Hedge funds are notoriously eclectic and diverse, so the returns distribution within each strategy category can be enormous. For example, according to a recent Financial Times article, macro hedge funds had a stellar 2022, as volatility in commodities and fixed income allowed astute managers to make huge returns. Chris Rokos of Rokos Asset Management reportedly gained 45.5% in 2022, while Caxton Associates’ Macro fund gained 30.2% to mid-December.
However, if we look at the ‘average’ macro fund, as represented by Eurekahedge’s Macro Hedge Fund Index, macro hedge funds lost 0.4% in 2022 (Figure 4). So HFND’s approach may replicate the ‘average’ 2022 return of -0.4% and not some of the top performing returns shown in the FT article.
The returns dispersion is even starker for some other styles like Long/Short Equities.
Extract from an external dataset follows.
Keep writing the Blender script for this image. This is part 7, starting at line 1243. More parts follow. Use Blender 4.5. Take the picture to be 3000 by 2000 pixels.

For example, while Eurekahedge’s Long/Short Index showed a 2022 return of -5.1% for the style, actual fund performance ranged from Acadian Global Equity Absolute Return Fund’s 29.1% 1 Yr net return to Q2/2022, to growth-focused Tiger Global, which lost 56% in 2022. Once again, if HFND aims to replicate the ‘Long/Short Equity’ style, does it end up replicate the ‘average’ of -5.1%?
Due to the law of large numbers, what HFND ends up replicating could be very mediocre returns over the long-run. For example, Eurekahedge’s Long/Short Equities index has returned a cumulative 44.9% since inception in 2008 (Figure 5). This works out to a CAGR return of 2.5%.
This compares poorly to an equity index fund like the SPDR S&P 500 ETF Trust (SPY), which has delivered 265.8% total returns in the same timeframe for a CAGR of 9.0% (Figure 6).
Conclusion
The HFND ETF aims to give retail investors access to hedge fund investment styles like long/short equity, global macro, and event-driven by using a proprietary machine learning process to design portfolios using ETFs and futures that replicate each style’s return profile. HFND aims to outperform the hedge fund industry overall by replicating the various styles’ gross returns while avoiding the associated high fees.
While the concept is intriguing, I have reservations about the execution as individual hedge funds can be very diverse. Even within a common style like ‘global macro’, there can be a wide range of returns distribution, depending on the managers’ skill and luck. What HFND replicates is the ‘average’ of each style, which may turn out to be very mediocre returns due to the law of large numbers.